Coaches aren’t looking to schedule non-premier opponents that might beat you, and St. Thomas qualifies for that. Even though a road game in St. Paul currently qualifies as a Quad 2 game — which doesn’t kill your NCAA Tournament resume if you drop it — coaches have cracked the code that your NET Ranking, a major data point for programs trying to get earn at at-large berth in the dance, is more positively affected crushing some of the country’s worst teams.
“We don’t have a lot of people calling us to come play,” Tauer said. “Can you imagine if we had a high-major team to come play here? It would be one of the best events we’ve ever had on campus. We hope someday that would happen but, understandably, it would take a lot. … High-major teams, when you look at what a home game is worth to them in terms of revenue, it’s understandable why they wouldn’t want to go play on the road.”
But St. Thomas has its own checklist it’s attempting to fill via its nonconference schedule. According to Tauer, the Tommies want:
—Good games.
—To be competitive and have success.
—An “excellent experience” for student-athletes in terms of who they play and where they go.
—To go either where many alumni are based, or a site they might want to visit.
—To minimize missed class time.
—To generate revenue
Not included on that list is NCAA Tournament positioning. The Tommies play in what’s almost exclusively a one-bid league, and while résumé could impact a seed in the Big Dance, the fact that it takes three conference tournament wins to even reach the NCAAs makes it a lesser priority.
This season, St. Thomas already has traveled to California, Oregon, Missouri, Washington, Montana and North Carolina, and the season is not yet two months old. It’s not ideal, but it’s a reality for St. Thomas, which has few possibilities for regional, nonconference opponents. The one obvious one, Minnesota, won’t play the Tommies. So they have to play elsewhere.
That type of travel is difficult for players to balance along with practice and academics. The latter remains of high importance at St. Thomas, where athletes typically perform better in the classroom than the general student body. That’s a standard athletics director Phil Esten demands.
The travel has to be balanced with home games to allow players to maintain some semblance of a normal schedule. Games at the new Lee & Penny Anderson Arena also are a major source of revenue for the program.
The only way for St. Thomas to get those in the nonconference slate with Division I opponents is seemingly to schedule home-and-home series. For example, the Tommies traveled to UC-Riverside last December, and the Highlanders returned the favor last weekend.
But even those are growing increasingly difficult to book because everyone wants to know what type of team they’re scheduling. Now, no one knows. In the era of the transfer portal and Name, Image and Likeness, rosters are fluid. A team’s competitiveness can change drastically season to season.
Associate head coach Mike Maker is the Tommies’ scheduling czar. Already, next season’s schedule is written on the whiteboard of his office. He’s working year round to try to find the right games for the Tommies to play. That process for this season wasn’t completed until early September, two months out from the start of the season.
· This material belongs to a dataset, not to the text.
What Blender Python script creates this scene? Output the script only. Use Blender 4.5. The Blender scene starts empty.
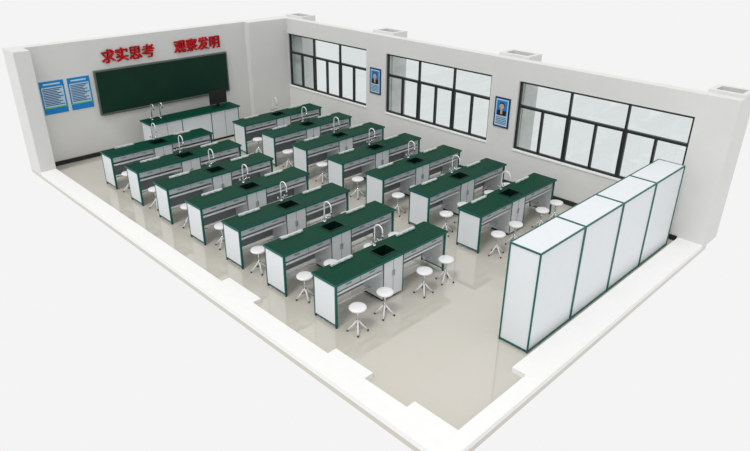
import bpy, bmesh, math
from mathutils import Vector, Matrix
S=bpy.context.scene; COL=S.collection
S.view_settings.view_transform='Standard'
def lin(c): 
    c=c/255.0
    return c/12.92 if c<=.04045 else ((c+.055)/1.055)**2.4
def mat(name,rgb,rough=.5,metal=0,var=0.0,scale=8,bump=0,spec=.5):
    m=bpy.data.materials.new(name);m.use_nodes=True;nt=m.node_tree;b=nt.nodes['Principled BSDF']
    col=tuple(lin(c) for c in rgb)+(1,)
    b.inputs['Base Color'].default_value=col;b.inputs['Roughness'].default_value=rough;b.inputs['Metallic'].default_value=metal
    b.inputs['Specular IOR Level'].default_value=spec
    tc=nt.nodes.new('ShaderNodeTexCoord');n=nt.nodes.new('ShaderNodeTexNoise');n.inputs['Scale'].default_value=scale;n.inputs['Detail'].default_value=4
    nt.links.new(tc.outputs['Object'],n.inputs['Vector'])
    if var>0:
        r=nt.nodes.new('ShaderNodeValToRGB');r.color_ramp.elements[0].position=.3;r.color_ramp.elements[1].position=.7
        r.color_ramp.elements[0].color=tuple(c*(1-var) for c in col[:3])+(1,);r.color_ramp.elements[1].color=tuple(min(1,c*(1+var)) for c in col[:3])+(1,)
        nt.links.new(n.outputs['Fac'],r.inputs['Fac']);nt.links.new(r.outputs['Color'],b.inputs['Base Color'])
    if bump>0:
        bp=nt.nodes.new('ShaderNodeBump');bp.inputs['Strength'].default_value=bump;bp.inputs['Distance'].default_value=.01
        nt.links.new(n.outputs['Fac'],bp.inputs['Height']);nt.links.new(bp.outputs['Normal'],b.inputs['Normal'])
    return m
WALL=mat('wall_paint',(215,215,213),.8,var=.015,scale=2)
TRIMW=mat('wall_cap_white',(236,236,234),.8,var=.01)
DARK=mat('baseboard_dark',(30,32,33),.4,var=.05)
FRAME=mat('window_aluminium_dark',(32,35,38),.4,metal=.2,var=.05)
GREEN=mat('bench_top_green',(0,60,42),.45,var=.06,scale=20,spec=.08)
TEAL=mat('teal_edge_band',(6,92,84),.4,var=.04,spec=.3)
WHITE=mat('white_laminate',(222,226,229),.3,var=.01)
INNER=mat('grey_laminate_shaded',(134,140,144),.5,var=.02)  # laminate grey with the under-table shade put into its base colour
DRAWER=mat('drawer_front_grey',(184,189,192),.4,var=.02)
BLACK=mat('black_plastic',(14,18,18),.3,var=.1)
SINK=mat('dark_green_sink_resin',(4,34,27),.35,var=.1,spec=.3)
CHROME=mat('chrome',(205,208,210),.2,metal=.9,var=.02)
PLASTIC=mat('white_plastic',(232,232,232),.35,var=.01)
BOARD=mat('chalkboard_green',(12,50,37),.5,var=.08,scale=3,spec=.2)
ALU=mat('aluminium_trim',(110,118,114),.35,metal=.6,var=.03)
RED=mat('red_acrylic',(190,10,18),.4,var=.03,spec=.2)
HOLE=mat('shaft_grey',(110,112,112),.8,var=.05)
BLUE=mat('poster_blue',(28,128,196),.5,var=.05,spec=.2)
BLUE2=mat('poster_blue_dark',(20,50,96),.5,var=.05,spec=.2)
PAPER=mat('poster_paper',(176,208,226),.6,var=.02)
INK=mat('poster_ink',(40,72,120),.6,var=.05)
GRN2=mat('poster_green',(96,176,70),.6,var=.08)
GREY=mat('socket_grey',(190,196,197),.4,var=.02)
SKIN=mat('portrait_skin',(196,160,136),.6,var=.03)
# floor
FLOOR=bpy.data.materials.new('polished_tile_floor');FLOOR.use_nodes=True
nt=FLOOR.node_tree;b=nt.nodes['Principled BSDF'];tc=nt.nodes.new('ShaderNodeTexCoord')
br=nt.nodes.new('ShaderNodeTexBrick');br.offset=0;br.inputs['Scale'].default_value=1;br.inputs['Brick Width'].default_value=.8;br.inputs['Row Height'].default_value=.8;br.inputs['Mortar Size'].default_value=.002
for k,c in (('Color1',(195,191,180)),('Color2',(196,192,182)),('Mortar',(191,187,177))): br.inputs[k].default_value=tuple(lin(q) for q in c)+(1,)
nt.links.new(tc.outputs['Object'],br.inputs['Vector']);nt.links.new(br.outputs['Color'],b.inputs['Base Color'])
b.inputs['Roughness'].default_value=.05;b.inputs['Specular IOR Level'].default_value=1.0
# glass
GLASS=bpy.data.materials.new('window_glass');GLASS.use_nodes=True
nt=GLASS.node_tree;nt.nodes.clear();o=nt.nodes.new('ShaderNodeOutputMaterial');mx=nt.nodes.new('ShaderNodeMixShader');tr=nt.nodes.new('ShaderNodeBsdfTransparent');gl=nt.nodes.new('ShaderNodeBsdfGlossy')
tr.inputs[0].default_value=(.92,.95,.945,1);gl.inputs['Roughness'].default_value=.03;mx.inputs[0].default_value=.06
nt.links.new(tr.outputs[0],mx.inputs[1]);nt.links.new(gl.outputs[0],mx.inputs[2]);nt.links.new(mx.outputs[0],o.inputs[0])

class MB:
    def __init__(s): s.bm=bmesh.new(); s.mats=[]
    def mi(s,m):
        if m not in s.mats: s.mats.append(m)
        return s.mats.index(m)
    def box(s,x0,x1,y0,y1,z0,z1,m,bev=0):
        mi=s.mi(m)
        r=bmesh.ops.create_cube(s.bm,size=1,matrix=Matrix.Translation(((x0+x1)/2,(y0+y1)/2,(z0+z1)/2))@Matrix.Diagonal((abs(x1-x0),abs(y1-y0),abs(z1-z0),1)))
        vs=r['verts'];fs={f for v in vs for f in v.link_faces}
        for f in fs:f.material_index=mi
        if bev:
            es={e for v in vs for e in v.link_edges}
            rr=bmesh.ops.bevel(s.bm,geom=list(es),offset=bev,segments=2,affect='EDGES',profile=.5)
            for f in rr['faces']: f.material_index=mi
    def tube(s,pts,rad,m,n=10,cap=True):
        mi=s.mi(m);pts=[Vector(p) for p in pts]
        rads=rad if isinstance(rad,(list,tuple)) else [rad]*len(pts)
        rings=[];ref=None
        for i,p in enumerate(pts):
            t=((pts[min(i+1,len(pts)-1)]-pts[max(i-1,0)])).normalized()
            if ref is None: ref=Vector((1,0,0)) if abs(t.x)<.9 else Vector((0,1,0))
            a=(ref-t*ref.dot(t)).normalized();ref=a;c=t.cross(a)
            rings.append([s.bm.verts.new(p+(a*math.cos(2*math.pi*k/n)+c*math.sin(2*math.pi*k/n))*rads[i]) for k in range(n)])
        for i in range(len(rings)-1):
            for k in range(n):
                f=s.bm.faces.new((rings[i][k],rings[i][(k+1)%n],rings[i+1][(k+1)%n],rings[i+1][k]));f.material_index=mi;f.smooth=True
        if cap:
            for r in (rings[0][::-1],rings[-1]):
                f=s.bm.faces.new(r);f.material_index=mi
    def cyl(s,x,y,z0,z1,r,m,n=20,r2=None): s.tube([(x,y,z0),(x,y,z1)],[r,r if r2 is None else r2],m,n)
    def lathe(s,x,y,prof,m,n=24):
        mi=s.mi(m);rings=[[s.bm.verts.new((x+r*math.cos(2*math.pi*k/n),y+r*math.sin(2*math.pi*k/n),z)) for k in range(n)] for r,z in prof]
        for i in range(len(rings)-1):
            for k in range(n):
                f=s.bm.faces.new((rings[i][k],rings[i][(k+1)%n],rings[i+1][(k+1)%n],rings[i+1][k]));f.material_index=mi;f.smooth=True
        f=s.bm.faces.new(rings[0][::-1]);f.material_index=mi;f=s.bm.faces.new(rings[-1]);f.material_index=mi
    def mesh(s,name):
        bmesh.ops.recalc_face_normals(s.bm,faces=s.bm.faces[:])
        me=bpy.data.meshes.new(name);s.bm.to_mesh(me);s.bm.free()
        for m in s.mats: me.materials.append(m)
        return me
def put(me,name,loc=(0,0,0),rz=0,parent=None):
    o=bpy.data.objects.new(name,me);o.location=loc;o.rotation_euler=(0,0,rz);COL.objects.link(o)
    if parent:o.parent=parent
    return o
def box_obj(name,boxes,m,bev=0):
    b=MB()
    for q in boxes:b.box(*q,m,bev)
    return put(b.mesh(name),name)

XL,XR,YB,YN,HW=4.38,11.2,14.88,3.39,2.69
XO=4.05; YO=2.9
# ---- shell
box_obj('floor',[(XO,XR+.25,YO,YB+.25,-.08,0)],FLOOR)
b=MB();b.box(XO,XR+.3,YB,YB+.25,0,HW,WALL);put(b.mesh('wall_back'),'wall_back')
PY=14.68
box_obj('wall_back_pillar',[(9.93,XR,PY,YB,0,HW)],WALL)
# left low cut wall
LH=.08
b=MB()
b.box(XO,XL,YO,YB-.4,0,LH,TRIMW)
b.box(XO,XL,YB-.4,YB,0,HW,WALL)
b.box(XL,XL+.15,6.9,7.75,0,LH,TRIMW)
b.box(XL,XL+.15,4.5,5.2,0,LH,TRIMW)
put(b.mesh('wall_left'),'wall_left')
b=MB()
b.box(XL,XL+.14,YO,3.78,0,LH,TRIMW)
b.box(XL+.14,5.9,YO,3.12,0,LH,TRIMW)
b.box(5.9,XR,YO,3.33,0,LH,TRIMW)
put(b.mesh('wall_front'),'wall_front')
# right wall with windows
ZT,ZB=2.29,.836
wins=[(PY-.01,11.5),(10.82,7.70),(7.02,3.53)]
b=MB();XT=XR+.22
b.box(XR,XT,YO,YB,0,ZB,WALL);b.box(XR,XT,YO,YB,ZT,HW,WALL)
ys=[YB]+[v for w in wins for v in w]+[YO]
for i in range(0,len(ys),2): b.box(XR,XT,ys[i+1],ys[i],ZB,ZT,WALL)
put(b.mesh('wall_right'),'wall_right')
# outer pillars with shaft openings
for k,(y0,y1) in enumerate([(14.3,15.0),(10.8,11.5),(7.0,7.72),(2.9,3.5)]):
    b=MB();x0,x1=XT,XT+.5
    t=.09;h=HW+.05
    for q in ((x0,x1,y0,y0+t),(x0,x1,y1-t,y1),(x0,x0+t,y0+t,y1-t),(x1-t,x1,y0+t,y1-t)): b.box(*q,0,h,WALL)
    b.box(x0+t,x1-t,y0+t,y1-t,0,h-.25,HOLE)
    put(b.mesh('pillar'),'wall_right_pillar_%d'%(k+1))
for k,(y1,y0) in enumerate(wins):
    b=MB();x0,x1=XR+.05,XR+.10;f=.045
    b.box(x0,x1,y0,y1,ZB,ZB+f,FRAME);b.box(x0,x1,y0,y1,ZT-f,ZT,FRAME)
    b.box(x0,x1,y0,y0+f,ZB+f,ZT-f,FRAME);b.box(x0,x1,y1-f,y1,ZB+f,ZT-f,FRAME)
    zm=ZB+(ZT-ZB)*.64
    b.box(x0-.01,x1+.01,y0+f,y1-f,zm-.025,zm+.025,FRAME)
    W=y1-y0
    for j in (1,2):
        y=y0+W*j/3;b.box(x0,x1,y-.02,y+.02,zm+.025,ZT-f,FRAME)
    for j in range(1,6):
        y=y0+W*j/6;w=.04 if j in(2,4) else .022;b.box(x0-.005,x1+.005,y-w,y+w,ZB+f,zm-.025,FRAME)
    b.box(x0+.028,x0+.032,y0+f,y1-f,ZB+f,ZT-f,GLASS)
    b.box(XR-.02,XR+.05,y0-.02,y1+.0,ZB-.025,ZB+.002,TRIMW)
    put(b.mesh('window'),'window_%d'%(k+1))
# baseboards
box_obj('baseboard_back',[(XL,9.93,YB-.02,YB,0,.1)],DARK)
box_obj('baseboard_right',[(XR-.02,XR,YO+.45,PY,0,.1)],DARK)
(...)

“It feels almost never ending,” Tauer said.
Scheduling is an inexact science, but one that coaches deem nearly as important as coaching and recruiting. Tauer noted there is no one game that checks every box for what the program wants to achieve, before quickly correcting himself.
“I suppose a home game that’s a sellout,” he said.
Which is why the Tommies played St. John’s earlier this month; Division III opponents provide home games mid-major programs in the Midwest can’t otherwise get.
Tauer insists it was more of a risk than others may presume. Other Summit League programs have struggled against quality D3 programs this season, and the Tommies won 10 games in their first season playing Divison I basketball while largely fielding a Division III roster. The Johnnies last week trailed by just four at the half before St. Thomas pulled away.
But even with the risk, Tauer believed “the benefits of it were a lot of interest.”
“If you asked basketball fans in the state of Minnesota, it would be probably the second-most interesting game between two teams in the state that they could see,” he said. “It was a home game, it was a sellout, it allowed alums from both schools to come back. … It brought all these people together. It brought (together) two schools that used to have a wonderful rivalry, but also have a mutual respect. And so when you look at all of those (benefits), we thought that, yes, there was a risk of it, but it also was the right thing to do at the right time.”
And it was a win, which when it comes to scheduling nonconference Division I games for schools of St. Thomas’ size, aren’t easy to come by.